買い替え特約を付帯するには、売主の同意が必要です。
買い替え特約はこんなときに使う
たとえば、次のような人を想像してみましょう。仮にAさんと呼ぶことにします。
- 住み替えをしたい
- 新居の購入に充てる資金に余裕がない
- 現在の家を売却する前に新居を購入したい
スムーズに住み替えをおこなうためには、「売却」と「購入」のタイミングを合わせるのが理想ですが、現実には難しく、なかなかできるものではありません。なので、売却か購入のどちらかを先におこなうことになります。
さて、どちらを先におこなうべきなのでしょうか?普通、Aさんのように資金に余裕がない場合は、売却を先におこないます。
今の家を売却することによって資金が得られるので、新居を購入するための資金計画を立てやすくなるためです。
このように先に売却することを売り先行 ?といいます。対して、先に購入することを買い先行 ?といいます。
ところが、Aさんは資金に余裕がないにもかかわらず、売却よりも先に新居の購入をしたいと考えています。
今購入しないと部屋が埋まってしまう「人気マンション」を見つけてしまったからです。Aさんは買いたくて買いたくて仕方がありません。
本来なら先に売却をするべきですが、いつ売れるかもわかりませんし、売れる頃にはマンションが埋まってしまうかもしれません。どうしても先に買っておきたいのです。
ですが、ここでAさんに不安がよぎります。「買ったはいいけど、もし今の家が売れなかったらどうしよう?」「希望する価格で売れなかったら、どうしよう?」
もし売れなければ、新居の購入に充てるローンの頭金などを捻出できません。絶対に売れないと困るのです。
「もし売れなかった場合には、購入を白紙にできればいいのに・・・」
そのような都合のいいことを実現できるのが「買い替え特約」なのです。
売却できなかった場合、購入の契約を白紙にできる
買い替え特約を結んでおくことにより、「もし売れなかったら」購入の契約を白紙にできるのです。

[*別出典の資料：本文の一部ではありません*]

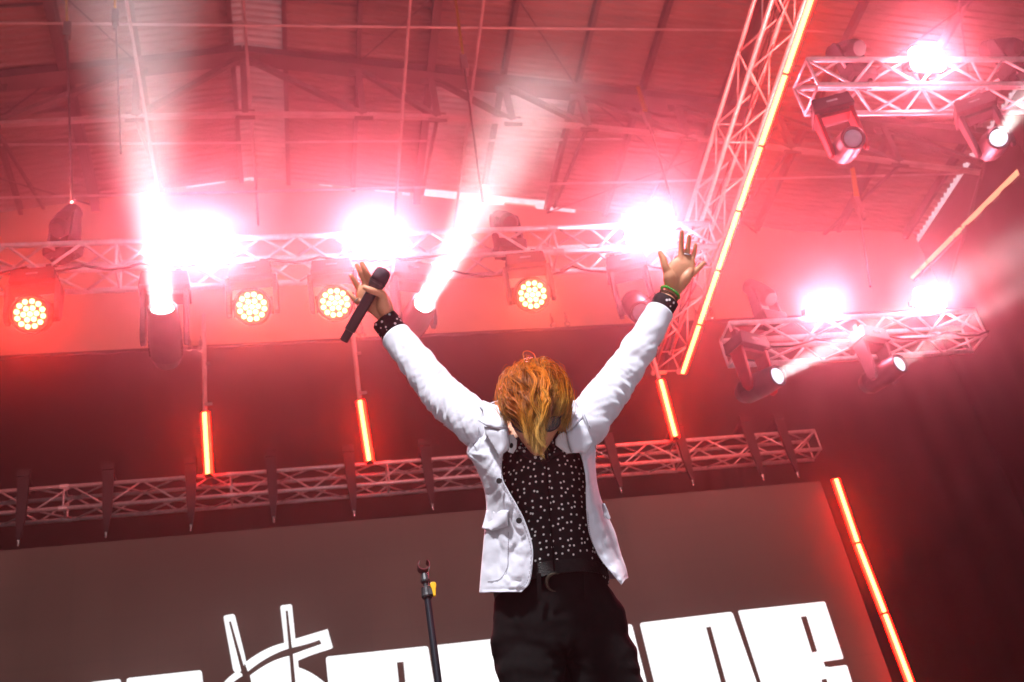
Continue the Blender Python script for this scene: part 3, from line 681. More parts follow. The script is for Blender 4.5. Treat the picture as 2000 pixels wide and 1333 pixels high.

さらに、違約金なども発生しませんし、あらかじめ売主に支払っていた手付金まで返ってきます。
売主の同意を得たうえで、「○年○月○日までに、現在の住まいが○○○万円以上で売れなかったときは、この契約を解除する」といった形で購入物件の売買契約書に記します。
売主にとってはデメリットでしかない
もうおわかりの通り、買い替え特約は買う方のメリットは大きいですが、売る方にはデメリットしかありません。
キャンセルするかもしれない人と、わざわざ売買契約を結びたいとは思わないでしょう。
なので実際には、買い替え特約の同意を得られることは少ないでしょう。特に、人気物件であればあるほど他に買ってくれる人がいる可能性があるため、わざわざ買い替え特約をつけたがる買主に売りたいとは思わないはずです。